-- Start GIVEN DATA --

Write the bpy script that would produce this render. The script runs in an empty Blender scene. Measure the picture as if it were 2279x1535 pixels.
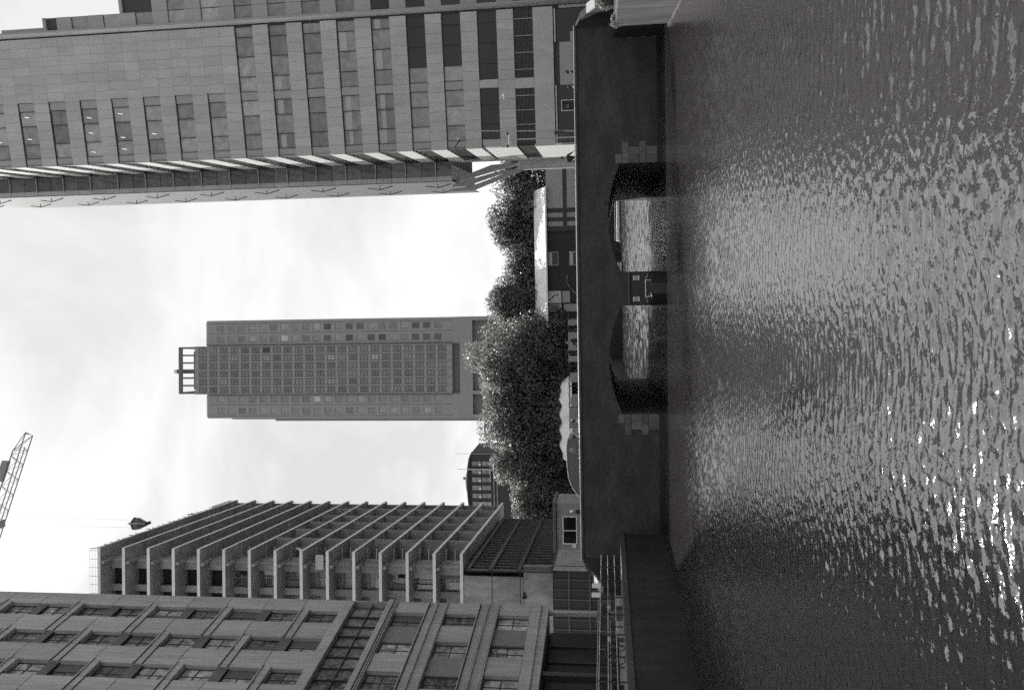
import bpy, bmesh, math, random
import numpy as np
from mathutils import Matrix, Vector

R = math.radians
random.seed(7)
rng = np.random.default_rng(11)
SC = bpy.context.scene
COL = SC.collection

# ------------------------------------------------------------------ camera
YAW, PIT, ROL, FPX = 3.75, 6.8, 0.72, 1773.0
def camera():
    y, p, r = R(YAW), R(PIT), R(ROL)
    fw = Vector((-math.sin(y)*math.cos(p), math.cos(y)*math.cos(p), math.sin(p)))
    rt = Vector((math.cos(y), math.sin(y), 0)); up = rt.cross(fw)
    ru = math.cos(r)*rt - math.sin(r)*up
    uu = math.sin(r)*rt + math.cos(r)*up
    # the photograph lies on its side: its right edge is the ground, its top edge is the right bank
    X, Y, Z = -uu, ru, -fw
    cd = bpy.data.cameras.new('camera'); cd.sensor_fit = 'HORIZONTAL'; cd.sensor_width = 36
    cd.lens = 36*FPX/2279; cd.clip_start = .2; cd.clip_end = 9000
    co = bpy.data.objects.new('camera', cd); COL.objects.link(co)
    m = Matrix((X, Y, Z)).transposed().to_4x4(); m.translation = (0, 0, 3.0)
    co.matrix_world = m
    SC.camera = co
camera()

# ------------------------------------------------------------------ sky, sun, exposure
SUN_AZ, SUN_EL = -26.0, 50.0          # degrees from +Y (negative = left), degrees above the horizon
def world():
    w = bpy.data.worlds.new('World'); SC.world = w; w.use_nodes = True
    nt = w.node_tree; N = nt.nodes; L = nt.links
    bg = N['Background']
    sk = N.new('ShaderNodeTexSky'); sk.sky_type = 'NISHITA'; sk.sun_disc = False
    sk.sun_elevation = R(SUN_EL); sk.sun_rotation = R(SUN_AZ)
    bw = N.new('ShaderNodeRGBToBW'); L.new(sk.outputs[0], bw.inputs[0])      # monochrome film
    tc = N.new('ShaderNodeTexCoord')
    mp = N.new('ShaderNodeMapping'); mp.inputs['Scale'].default_value = (1.0, 1.0, 1.9)
    mp.inputs['Location'].default_value = (.37, .12, .4)
    L.new(tc.outputs['Generated'], mp.inputs[0])
    nz = N.new('ShaderNodeTexNoise'); nz.inputs['Scale'].default_value = 2.6; nz.inputs['Detail'].default_value = 7
    nz.inputs['Roughness'].default_value = .55; nz.inputs['Distortion'].default_value = .5
    L.new(mp.outputs[0], nz.inputs['Vector'])
    rp = N.new('ShaderNodeMapRange'); rp.inputs[1].default_value = .36; rp.inputs[2].default_value = .60
    L.new(nz.outputs[0], rp.inputs[0])
    cl = N.new('ShaderNodeMath'); cl.operation = 'MULTIPLY_ADD'              # thin bright cloud, lit by the sky behind it
    L.new(bw.outputs[0], cl.inputs[0]); cl.inputs[1].default_value = .46; cl.inputs[2].default_value = 4.05
    th = N.new('ShaderNodeMapRange'); th.inputs[3].default_value = .72; th.inputs[4].default_value = 1.0
    L.new(rp.outputs[0], th.inputs[0])
    mu = N.new('ShaderNodeMath'); mu.operation = 'MULTIPLY'
    L.new(cl.outputs[0], mu.inputs[0]); L.new(th.outputs[0], mu.inputs[1])
    tint = N.new('ShaderNodeMix'); tint.data_type = 'RGBA'; tint.blend_type = 'MULTIPLY'
    tint.inputs[0].default_value = 1; tint.inputs[7].default_value = (.985, .985, 1.0, 1)
    L.new(mu.outputs[0], tint.inputs[6]); L.new(tint.outputs[2], bg.inputs[0])
    bg.inputs[1].default_value = .10
    sd = bpy.data.lights.new('sun', 'SUN'); sd.energy = 5.0; sd.angle = R(.53); sd.color = (1, .985, .96)
    so = bpy.data.objects.new('sun', sd); COL.objects.link(so)
    e, a = R(SUN_EL), R(SUN_AZ)
    S = Vector((math.sin(a)*math.cos(e), math.cos(a)*math.cos(e), math.sin(e)))
    so.rotation_euler = S.to_track_quat('Z', 'Y').to_euler(); so.location = (-40, 100, 150)
world()
vs = SC.view_settings
vs.view_transform = 'Standard'; vs.look = 'None'; vs.gamma = 1; vs.use_curve_mapping = False; vs.exposure = .7
SC.render.film_transparent = False
SC.cycles.max_bounces = 6; SC.cycles.caustics_reflective = False; SC.cycles.caustics_refractive = False
SC.cycles.adaptive_threshold = .12; SC.cycles.sample_clamp_indirect = 4
SC.cycles.use_denoising = False        # the sampling noise that is left stands in for film grain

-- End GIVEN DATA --

- SET EXERCISE: Omit every picture, then reproduce the rest of the listing exactly.

- RESPONSE TO THIS TASK:
Write the bpy script that would produce this render. The script runs in an empty Blender scene. Measure the picture as if it were 2279x1535 pixels.
import bpy, bmesh, math, random
import numpy as np
from mathutils import Matrix, Vector

R = math.radians
random.seed(7)
rng = np.random.default_rng(11)
SC = bpy.context.scene
COL = SC.collection

# ------------------------------------------------------------------ camera
YAW, PIT, ROL, FPX = 3.75, 6.8, 0.72, 1773.0
def camera():
    y, p, r = R(YAW), R(PIT), R(ROL)
    fw = Vector((-math.sin(y)*math.cos(p), math.cos(y)*math.cos(p), math.sin(p)))
    rt = Vector((math.cos(y), math.sin(y), 0)); up = rt.cross(fw)
    ru = math.cos(r)*rt - math.sin(r)*up
    uu = math.sin(r)*rt + math.cos(r)*up
    # the photograph lies on its side: its right edge is the ground, its top edge is the right bank
    X, Y, Z = -uu, ru, -fw
    cd = bpy.data.cameras.new('camera'); cd.sensor_fit = 'HORIZONTAL'; cd.sensor_width = 36
    cd.lens = 36*FPX/2279; cd.clip_start = .2; cd.clip_end = 9000
    co = bpy.data.objects.new('camera', cd); COL.objects.link(co)
    m = Matrix((X, Y, Z)).transposed().to_4x4(); m.translation = (0, 0, 3.0)
    co.matrix_world = m
    SC.camera = co
camera()

# ------------------------------------------------------------------ sky, sun, exposure
SUN_AZ, SUN_EL = -26.0, 50.0          # degrees from +Y (negative = left), degrees above the horizon
def world():
    w = bpy.data.worlds.new('World'); SC.world = w; w.use_nodes = True
    nt = w.node_tree; N = nt.nodes; L = nt.links
    bg = N['Background']
    sk = N.new('ShaderNodeTexSky'); sk.sky_type = 'NISHITA'; sk.sun_disc = False
    sk.sun_elevation = R(SUN_EL); sk.sun_rotation = R(SUN_AZ)
    bw = N.new('ShaderNodeRGBToBW'); L.new(sk.outputs[0], bw.inputs[0])      # monochrome film
    tc = N.new('ShaderNodeTexCoord')
    mp = N.new('ShaderNodeMapping'); mp.inputs['Scale'].default_value = (1.0, 1.0, 1.9)
    mp.inputs['Location'].default_value = (.37, .12, .4)
    L.new(tc.outputs['Generated'], mp.inputs[0])
    nz = N.new('ShaderNodeTexNoise'); nz.inputs['Scale'].default_value = 2.6; nz.inputs['Detail'].default_value = 7
    nz.inputs['Roughness'].default_value = .55; nz.inputs['Distortion'].default_value = .5
    L.new(mp.outputs[0], nz.inputs['Vector'])
    rp = N.new('ShaderNodeMapRange'); rp.inputs[1].default_value = .36; rp.inputs[2].default_value = .60
    L.new(nz.outputs[0], rp.inputs[0])
    cl = N.new('ShaderNodeMath'); cl.operation = 'MULTIPLY_ADD'              # thin bright cloud, lit by the sky behind it
    L.new(bw.outputs[0], cl.inputs[0]); cl.inputs[1].default_value = .46; cl.inputs[2].default_value = 4.05
    th = N.new('ShaderNodeMapRange'); th.inputs[3].default_value = .72; th.inputs[4].default_value = 1.0
    L.new(rp.outputs[0], th.inputs[0])
    mu = N.new('ShaderNodeMath'); mu.operation = 'MULTIPLY'
    L.new(cl.outputs[0], mu.inputs[0]); L.new(th.outputs[0], mu.inputs[1])
    tint = N.new('ShaderNodeMix'); tint.data_type = 'RGBA'; tint.blend_type = 'MULTIPLY'
    tint.inputs[0].default_value = 1; tint.inputs[7].default_value = (.985, .985, 1.0, 1)
    L.new(mu.outputs[0], tint.inputs[6]); L.new(tint.outputs[2], bg.inputs[0])
    bg.inputs[1].default_value = .10
    sd = bpy.data.lights.new('sun', 'SUN'); sd.energy = 5.0; sd.angle = R(.53); sd.color = (1, .985, .96)
    so = bpy.data.objects.new('sun', sd); COL.objects.link(so)
    e, a = R(SUN_EL), R(SUN_AZ)
    S = Vector((math.sin(a)*math.cos(e), math.cos(a)*math.cos(e), math.sin(e)))
    so.rotation_euler = S.to_track_quat('Z', 'Y').to_euler(); so.location = (-40, 100, 150)
world()
vs = SC.view_settings
vs.view_transform = 'Standard'; vs.look = 'None'; vs.gamma = 1; vs.use_curve_mapping = False; vs.exposure = .7
SC.render.film_transparent = False
SC.cycles.max_bounces = 6; SC.cycles.caustics_reflective = False; SC.cycles.caustics_refractive = False
SC.cycles.adaptive_threshold = .12; SC.cycles.sample_clamp_indirect = 4
SC.cycles.use_denoising = False        # the sampling noise that is left stands in for film grain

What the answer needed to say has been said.